Tuesday, June 01, 2010

Playing With Power

Ever since my boys MadHatter and Tha Mike started singing their praises last month, I've entertained a number of inquiries regarding my thoughts on Wichita-based synth-punkers POWERLIFTER. But since that ain't exactly the kind of thing I can properly explain in 140 characters, I've held my full comments until I had time to put together a proper blog post on the subject.

In case you missed the obvious, this is such a post.

For those of you unfamiliar with the band, let me first explain what POWERLIFTER is not.
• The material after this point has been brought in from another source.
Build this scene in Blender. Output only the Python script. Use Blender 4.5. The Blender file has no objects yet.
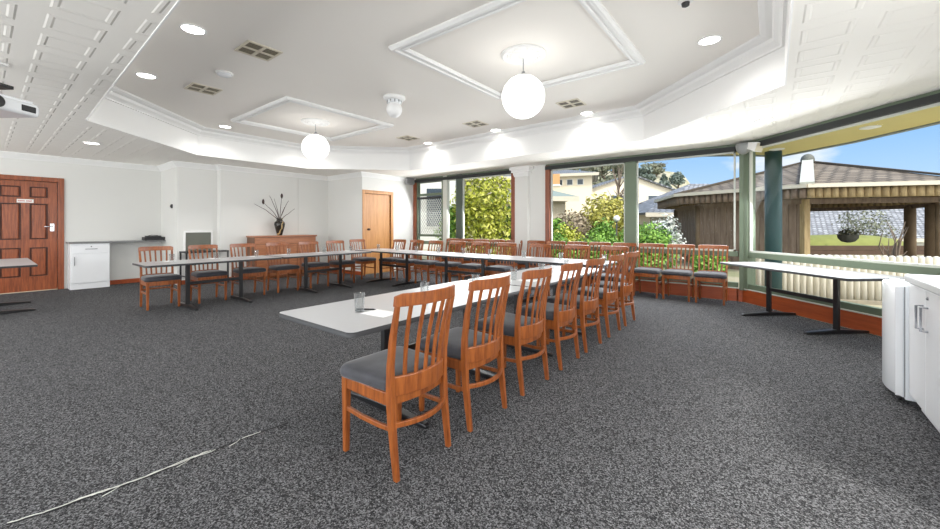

They aren't an 8-bit metal act (like Norrin Radd), nor are they a chip-rock outfit (a la I Fight Dragons). Hell, they aren't even a part of the intriguing but poorly named "Nintendocore" movement. In fact, though POWERLIFTER could both easily and accurately be showcased alongside the LSDJ-driven aggression of HORSE the Band, they actually share little more than superficial earmarks with the aforementioned.

Instead, think of them as an unholy amalgam of the hardcore sleaze of Fear and the industrial grind of 90s-era Ministry. Now add to that the performance energy of Andrew W.K., replace the guitars with DMGs and melt it all together under a strobe light.

It's an elaborate equation, but a fairly apt deconstruction of the trio's overall sound, if I do say so myself.

Since I've gone to such great lengths to describe the guys, it probably goes without saying that I am, as they say, buying what they're selling. And I am. What POWERLIFTER is doing with chip music certainly isn't stylistically unheard-of, but there's an underlying element of their specific approach that genuinely speaks to me.

You see, while the music of videogames itself is moving toward the concert hall, POWERLIFTER seem intent on dragging it back to the basement. Kicking and screaming if need be. Their music seems less about exploring the minimalist sonic palate of an 8-bit sound source, and more about shoving that sound source right down your fucking throat.

It's body music with poor impulse control. Party music that only gets louder after the cops show up. The overall sound is noticeably hostile, occasionally crude and a far cry from the universal appeal of a Super Mario medley.

In short, it's a gamble. It's a niche. But it's a good niche.

Since hearing is believing, I all but insist that you head on over to Scrub Club and cop POWERLIFTER's new freebie 1 ("Arctic Submarine"). And pay close attention to the opening track, "DOOM__GIVER." It's pretty indicative of the ride ahead, so if you don't feel that then simply back away from your iPod. Slowly.

If, however, you find yourself intrigued, continue on through the subsequent levels. But may I suggest drinking a beer and a shot and taking a Powerglove punch to the scrote before proceeding. You know, for the full effect.

12 comments:

killsaly said...

Sounds bad ass Z. Ill need to cop this when i get home from work...

Tha Mike said...

This review is right on Z. You continue to rule.

Kabuto said...

Agreed. Indeed. Woof!

Kabuto said...

WTF, My name should say Kabuto the Mastiff. Please do not confuse this beast with that doper beast.

Z. said...

I think you'll dig it, ks.

And right back actha, Tha Mike and KtM. I appreciate the love!

killsaly said...

I do dig it. Downloaded it last night and gave it one listen to. Not bad chiptune. I dont think I would like ti as much, however if it didnt have vocals, they really tie the whole thing together.

antisoc said...

I gotta make me some of this nintendocore music that creates such wanton undulation amongst the ladies.

I've always said my next project is probably going to be nerd-pop or nerd-metal, although with my current release schedule, it will probably be sometime late 2013.

antisoc said...

I'm sorry, I must have misread that - I want whatever sort of music this POWERLIFTER band is.

Z. said...

Honest mistake, Soc. Also, I'd love to hear your rock out some nerd metal!

Denika said...

I cannot get scrubclub's website load properly :(

Denika said...

Aack, it's a Chrome problem.

Z. said...

Oh, Chrome, why hast though forsaken me?